E as galinhas-de-guiné? Essas eram uma espécie de trombadões, terror do galinheiro. Só respeitavam o peru e o galo, porém os demais apanhavam, eram escorraçados e agredidos na hora das refeições. Era uma encrenca o tempo inteiro, na hora da boia. Essa atitude hostil e egoísta das guinés, obrigou-me a uma reação. E então eu as afugentava na hora da ração. E isso acabou virando uma briga, uma desamizade entre a gente.

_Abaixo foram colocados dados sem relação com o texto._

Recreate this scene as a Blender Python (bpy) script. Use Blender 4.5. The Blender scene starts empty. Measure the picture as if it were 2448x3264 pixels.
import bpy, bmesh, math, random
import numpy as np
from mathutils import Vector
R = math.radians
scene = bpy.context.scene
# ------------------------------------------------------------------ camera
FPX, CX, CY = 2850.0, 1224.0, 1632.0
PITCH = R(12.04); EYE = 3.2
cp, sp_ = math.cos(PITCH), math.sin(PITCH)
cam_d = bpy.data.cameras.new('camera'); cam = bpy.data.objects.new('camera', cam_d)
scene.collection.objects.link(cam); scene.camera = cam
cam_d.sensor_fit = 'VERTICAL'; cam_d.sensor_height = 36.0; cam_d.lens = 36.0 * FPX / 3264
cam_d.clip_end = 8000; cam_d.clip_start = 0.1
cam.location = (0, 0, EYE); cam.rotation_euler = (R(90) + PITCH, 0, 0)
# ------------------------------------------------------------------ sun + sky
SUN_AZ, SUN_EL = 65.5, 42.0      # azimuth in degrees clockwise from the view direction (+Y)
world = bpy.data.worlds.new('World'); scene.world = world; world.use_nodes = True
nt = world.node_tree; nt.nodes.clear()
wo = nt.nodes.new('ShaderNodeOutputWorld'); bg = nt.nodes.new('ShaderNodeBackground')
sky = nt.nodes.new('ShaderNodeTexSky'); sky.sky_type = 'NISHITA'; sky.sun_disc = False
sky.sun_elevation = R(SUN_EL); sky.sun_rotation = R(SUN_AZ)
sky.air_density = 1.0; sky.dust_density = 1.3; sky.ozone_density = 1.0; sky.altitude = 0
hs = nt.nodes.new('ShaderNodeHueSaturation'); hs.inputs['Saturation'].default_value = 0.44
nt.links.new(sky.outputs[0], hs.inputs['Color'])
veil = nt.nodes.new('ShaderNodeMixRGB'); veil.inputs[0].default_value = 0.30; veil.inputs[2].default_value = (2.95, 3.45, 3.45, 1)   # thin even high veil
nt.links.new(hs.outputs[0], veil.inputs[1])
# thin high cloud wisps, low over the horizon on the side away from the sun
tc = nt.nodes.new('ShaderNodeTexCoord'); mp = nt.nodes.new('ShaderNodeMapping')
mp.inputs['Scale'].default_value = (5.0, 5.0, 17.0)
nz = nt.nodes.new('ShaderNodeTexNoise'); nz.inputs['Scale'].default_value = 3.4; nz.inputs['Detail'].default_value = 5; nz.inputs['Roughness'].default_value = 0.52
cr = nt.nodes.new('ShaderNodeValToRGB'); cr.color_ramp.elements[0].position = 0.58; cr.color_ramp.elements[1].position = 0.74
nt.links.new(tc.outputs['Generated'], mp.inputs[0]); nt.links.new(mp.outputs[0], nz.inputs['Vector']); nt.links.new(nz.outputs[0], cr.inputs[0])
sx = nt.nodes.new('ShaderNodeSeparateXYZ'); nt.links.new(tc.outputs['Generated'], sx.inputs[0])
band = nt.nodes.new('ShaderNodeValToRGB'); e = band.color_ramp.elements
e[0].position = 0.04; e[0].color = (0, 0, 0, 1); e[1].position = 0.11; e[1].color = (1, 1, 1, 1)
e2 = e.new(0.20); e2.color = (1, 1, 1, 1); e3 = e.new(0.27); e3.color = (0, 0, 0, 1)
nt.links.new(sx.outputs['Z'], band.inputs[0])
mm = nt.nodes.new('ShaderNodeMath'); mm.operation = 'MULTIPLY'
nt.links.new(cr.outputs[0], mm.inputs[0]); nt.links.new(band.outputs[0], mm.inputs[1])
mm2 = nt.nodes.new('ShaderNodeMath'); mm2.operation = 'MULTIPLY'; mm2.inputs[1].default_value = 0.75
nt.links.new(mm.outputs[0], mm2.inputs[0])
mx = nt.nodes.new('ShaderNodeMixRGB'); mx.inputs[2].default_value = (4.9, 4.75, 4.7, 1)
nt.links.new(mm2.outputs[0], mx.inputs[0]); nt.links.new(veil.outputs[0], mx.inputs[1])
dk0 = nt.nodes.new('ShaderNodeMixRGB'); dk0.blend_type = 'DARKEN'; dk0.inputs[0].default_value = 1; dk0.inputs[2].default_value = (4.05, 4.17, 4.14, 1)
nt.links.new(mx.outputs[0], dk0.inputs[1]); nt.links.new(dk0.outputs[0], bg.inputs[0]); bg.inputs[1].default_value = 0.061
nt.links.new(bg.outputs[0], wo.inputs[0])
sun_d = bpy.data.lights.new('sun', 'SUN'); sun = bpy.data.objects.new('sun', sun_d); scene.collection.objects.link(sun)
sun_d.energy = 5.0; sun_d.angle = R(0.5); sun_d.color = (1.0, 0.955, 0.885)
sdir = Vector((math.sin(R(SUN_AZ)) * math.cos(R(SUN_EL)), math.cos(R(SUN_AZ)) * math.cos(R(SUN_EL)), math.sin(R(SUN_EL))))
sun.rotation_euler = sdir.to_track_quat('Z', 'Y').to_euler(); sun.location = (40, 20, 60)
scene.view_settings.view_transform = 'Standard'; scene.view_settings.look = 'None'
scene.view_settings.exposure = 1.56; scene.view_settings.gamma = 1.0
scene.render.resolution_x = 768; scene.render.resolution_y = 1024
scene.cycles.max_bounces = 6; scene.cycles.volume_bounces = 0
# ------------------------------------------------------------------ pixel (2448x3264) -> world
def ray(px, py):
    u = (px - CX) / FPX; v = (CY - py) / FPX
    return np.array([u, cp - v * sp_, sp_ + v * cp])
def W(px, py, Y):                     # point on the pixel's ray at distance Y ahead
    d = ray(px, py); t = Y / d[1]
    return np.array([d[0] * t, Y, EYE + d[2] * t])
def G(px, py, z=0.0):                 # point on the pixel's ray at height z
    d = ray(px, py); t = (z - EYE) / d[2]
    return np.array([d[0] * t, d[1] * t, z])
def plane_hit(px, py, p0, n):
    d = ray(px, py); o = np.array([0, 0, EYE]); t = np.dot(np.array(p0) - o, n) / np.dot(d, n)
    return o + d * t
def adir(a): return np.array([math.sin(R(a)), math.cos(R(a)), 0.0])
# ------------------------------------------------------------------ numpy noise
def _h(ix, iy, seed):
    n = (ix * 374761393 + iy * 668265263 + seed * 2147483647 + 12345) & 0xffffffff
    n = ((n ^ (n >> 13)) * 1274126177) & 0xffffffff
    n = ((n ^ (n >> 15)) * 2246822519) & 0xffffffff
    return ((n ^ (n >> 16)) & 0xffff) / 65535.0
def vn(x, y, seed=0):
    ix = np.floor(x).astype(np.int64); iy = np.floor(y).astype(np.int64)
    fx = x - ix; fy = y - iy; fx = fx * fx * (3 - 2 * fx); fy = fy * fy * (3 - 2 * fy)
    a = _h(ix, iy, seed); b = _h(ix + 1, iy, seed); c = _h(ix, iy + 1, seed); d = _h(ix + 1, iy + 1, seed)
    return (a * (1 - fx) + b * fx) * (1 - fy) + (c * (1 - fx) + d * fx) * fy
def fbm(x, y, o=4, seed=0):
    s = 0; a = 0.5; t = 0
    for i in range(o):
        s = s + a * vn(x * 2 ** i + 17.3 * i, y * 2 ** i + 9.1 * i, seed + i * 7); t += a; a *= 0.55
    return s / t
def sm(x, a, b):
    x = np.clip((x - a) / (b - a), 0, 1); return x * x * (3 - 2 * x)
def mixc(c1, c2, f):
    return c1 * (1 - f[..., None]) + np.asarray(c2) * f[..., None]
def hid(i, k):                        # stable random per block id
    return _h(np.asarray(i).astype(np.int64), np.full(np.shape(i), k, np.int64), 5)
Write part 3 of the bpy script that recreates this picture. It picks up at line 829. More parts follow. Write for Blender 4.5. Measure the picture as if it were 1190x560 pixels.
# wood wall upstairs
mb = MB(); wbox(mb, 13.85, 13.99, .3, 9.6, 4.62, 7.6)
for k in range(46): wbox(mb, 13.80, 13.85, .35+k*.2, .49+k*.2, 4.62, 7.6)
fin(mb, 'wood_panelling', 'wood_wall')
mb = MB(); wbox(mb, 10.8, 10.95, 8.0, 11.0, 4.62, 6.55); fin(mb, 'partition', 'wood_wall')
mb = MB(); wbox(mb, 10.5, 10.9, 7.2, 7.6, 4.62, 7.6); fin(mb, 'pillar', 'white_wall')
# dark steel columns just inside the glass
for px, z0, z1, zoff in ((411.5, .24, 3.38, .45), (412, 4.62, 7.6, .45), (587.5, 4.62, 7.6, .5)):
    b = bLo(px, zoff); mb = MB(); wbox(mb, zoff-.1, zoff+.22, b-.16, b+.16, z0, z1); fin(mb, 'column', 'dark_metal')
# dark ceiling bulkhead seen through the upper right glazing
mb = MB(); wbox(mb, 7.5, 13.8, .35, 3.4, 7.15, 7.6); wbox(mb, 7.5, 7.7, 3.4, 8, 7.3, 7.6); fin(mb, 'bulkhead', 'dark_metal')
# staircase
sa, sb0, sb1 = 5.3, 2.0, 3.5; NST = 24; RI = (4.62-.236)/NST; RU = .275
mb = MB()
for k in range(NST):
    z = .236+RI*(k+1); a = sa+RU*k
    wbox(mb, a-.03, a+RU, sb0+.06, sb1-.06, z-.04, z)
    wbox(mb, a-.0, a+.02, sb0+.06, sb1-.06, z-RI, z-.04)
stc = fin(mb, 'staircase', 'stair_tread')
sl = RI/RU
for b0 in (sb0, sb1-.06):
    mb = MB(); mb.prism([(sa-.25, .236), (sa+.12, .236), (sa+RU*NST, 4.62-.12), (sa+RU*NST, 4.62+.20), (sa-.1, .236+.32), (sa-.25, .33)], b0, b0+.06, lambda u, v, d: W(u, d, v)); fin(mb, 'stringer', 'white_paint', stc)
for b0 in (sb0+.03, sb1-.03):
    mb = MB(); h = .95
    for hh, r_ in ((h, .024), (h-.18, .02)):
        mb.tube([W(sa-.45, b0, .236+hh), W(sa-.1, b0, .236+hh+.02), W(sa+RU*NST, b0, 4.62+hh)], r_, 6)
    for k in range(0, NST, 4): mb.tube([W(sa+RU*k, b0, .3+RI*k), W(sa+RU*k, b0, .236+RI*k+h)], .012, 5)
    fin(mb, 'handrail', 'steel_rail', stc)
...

Também aprendi com as saúvas e com as formigas. Observava que as saúvas viviam carregando alimentos para a sua grande morada a vida inteira. Vivíamos às turras - eu querendo destruí-las e elas multiplicando-se cada vez mais. As formigas-de-fogo, um exemplo de guerreiras! Ciosas da sua luta, do seu empenho aguerrido, da sua vigília e, sobretudo, da disciplina, organização e solidariedade. Moravam numa colônia no térreo, mas lá em cima, na entrada, ficavam algumas dezenas na portaria, na vigília. Era só mexer e as vigilantes avançavam. Em seguida, vinha um exército atacando em várias direções, pronto para uma guerra. Ensinaram-me a pôr água e sabão em pó no combate às formigas. Elas de fato morriam. Arrastavam-se de sua colônia lá embaixo e vinham morrer cá em cima sobre a terra, unidas, solidárias, juntas no mesmo lugar, quer dizer na mesma cova!
E os marimbondos-surrão? Tenha dó Benedito! São um tema para duas edições. E as árvores? Cortava, podava, reduzia-as, mas em silêncio elas respondiam. Saravam suas feridas, regeneravam-se e davam uma resposta de VIDA. Era a resposta da natureza!